Uno tiene, señor Pastor, los complejos justos. No le habría dicho que no a diez o quince centímetros más —de estatura, se entiende—, ni a un careto un poco menos difícil que el que me tocó en el reparto, o a unos abdominales bien torneados en lugar de esta barriga cervecera en imparable expansión. Pero qué se le va a hacer, sobrellevo esas pequeñas frustraciones con la misma fórmula que usted emplea con sus tremebundas incoherencias ideológicas: pasándolas por alto.

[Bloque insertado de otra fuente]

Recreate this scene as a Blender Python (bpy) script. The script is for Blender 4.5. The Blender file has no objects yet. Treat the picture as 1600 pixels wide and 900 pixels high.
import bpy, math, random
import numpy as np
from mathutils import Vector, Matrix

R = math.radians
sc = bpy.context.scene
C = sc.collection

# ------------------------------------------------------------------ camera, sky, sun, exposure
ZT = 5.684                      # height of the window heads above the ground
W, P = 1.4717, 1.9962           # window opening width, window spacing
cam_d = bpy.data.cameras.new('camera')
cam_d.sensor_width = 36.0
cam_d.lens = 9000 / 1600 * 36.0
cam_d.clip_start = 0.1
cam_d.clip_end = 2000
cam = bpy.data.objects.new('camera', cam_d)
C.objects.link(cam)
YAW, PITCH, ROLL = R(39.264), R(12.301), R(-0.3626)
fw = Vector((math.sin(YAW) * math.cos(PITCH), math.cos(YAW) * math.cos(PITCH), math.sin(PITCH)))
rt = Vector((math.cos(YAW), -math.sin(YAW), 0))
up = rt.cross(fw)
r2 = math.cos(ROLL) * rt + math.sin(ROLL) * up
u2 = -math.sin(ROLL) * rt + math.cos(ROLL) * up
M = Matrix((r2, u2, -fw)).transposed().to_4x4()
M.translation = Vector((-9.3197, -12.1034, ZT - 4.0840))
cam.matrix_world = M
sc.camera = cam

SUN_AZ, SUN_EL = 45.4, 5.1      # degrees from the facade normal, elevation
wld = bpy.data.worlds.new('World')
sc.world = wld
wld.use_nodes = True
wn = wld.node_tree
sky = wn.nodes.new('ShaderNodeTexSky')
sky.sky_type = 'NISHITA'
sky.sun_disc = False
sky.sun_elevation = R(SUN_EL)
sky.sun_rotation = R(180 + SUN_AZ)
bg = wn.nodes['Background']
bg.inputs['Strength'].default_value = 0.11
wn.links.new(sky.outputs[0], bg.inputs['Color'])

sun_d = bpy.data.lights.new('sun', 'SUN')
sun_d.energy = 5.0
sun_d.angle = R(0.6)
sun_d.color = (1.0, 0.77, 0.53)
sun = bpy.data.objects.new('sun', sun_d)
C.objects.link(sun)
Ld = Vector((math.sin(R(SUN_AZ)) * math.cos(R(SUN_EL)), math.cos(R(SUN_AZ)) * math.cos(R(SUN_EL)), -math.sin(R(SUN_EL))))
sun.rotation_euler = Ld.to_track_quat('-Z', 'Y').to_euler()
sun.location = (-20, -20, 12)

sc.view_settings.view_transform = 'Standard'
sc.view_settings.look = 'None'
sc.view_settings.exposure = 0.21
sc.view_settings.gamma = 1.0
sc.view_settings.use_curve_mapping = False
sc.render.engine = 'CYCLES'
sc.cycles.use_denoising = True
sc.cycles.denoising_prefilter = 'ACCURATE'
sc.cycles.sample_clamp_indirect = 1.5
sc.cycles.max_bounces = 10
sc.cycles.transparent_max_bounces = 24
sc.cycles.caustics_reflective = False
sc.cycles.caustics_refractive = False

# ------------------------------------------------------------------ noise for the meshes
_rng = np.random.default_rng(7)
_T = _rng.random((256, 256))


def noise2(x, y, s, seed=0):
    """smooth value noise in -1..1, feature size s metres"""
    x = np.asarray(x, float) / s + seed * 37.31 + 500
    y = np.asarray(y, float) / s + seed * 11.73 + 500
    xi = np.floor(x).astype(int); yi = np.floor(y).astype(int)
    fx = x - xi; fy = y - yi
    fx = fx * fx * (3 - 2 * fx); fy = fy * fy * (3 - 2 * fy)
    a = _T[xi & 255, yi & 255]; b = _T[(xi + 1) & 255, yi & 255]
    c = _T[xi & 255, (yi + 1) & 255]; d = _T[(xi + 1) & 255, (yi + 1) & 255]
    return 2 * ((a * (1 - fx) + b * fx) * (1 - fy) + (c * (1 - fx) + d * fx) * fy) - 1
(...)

Cierto es que lo del cinismo es un arte y me quedan como dos o tres vidas para alcanzar su maestría en defender una cosa y exactamente la contraria con idéntica vehemencia y sin que le quite un segundo de sueño. Es la faena de tener conciencia. No me voy a extender en explicaciones, porque ahí sería usted quien necesitaría varias reencarnaciones para comprenderlo.
Me centro, por tanto, en lo de los complejos. Concretamente, en los identitarios, que eran los que asomaban en su tan célebre como innecesario tuit. Según su brillante teoría, todos aquellos que no desearon la victoria de España en la final de la Eurocopa eran una panda de pobres desgraciados merecedores de su condescendiente lástima. ¿No habíamos quedado en que nuestra patria era la Humanidad? ¿No se daba por supuesto que cualquier nacionalismo era un reduccionismo aldeano y ombliguista? Ya, claro, con una excepción, con “su” excepción.
Pues fíjese que yo no se la afeo ni se la censuro. Al contrario, defiendo y aplaudo su derecho a ser, sentirse y proclamarse español a voz en grito. Frente a la fuente de Cibeles o a la de la Plaza Elíptica de Bilbao. Si eso es lo que lleva dentro, no lo reprima. Muéstreselo al mundo con entusiasmo y orgullo. Pero guárdese su pena y su altanera indulgencia hacia los que no comparten su hondo vibrar en rojo y gualda. Soy consciente de que esto también le resulta completamente ajeno, pero existe algo, se lo juro, llamado respeto.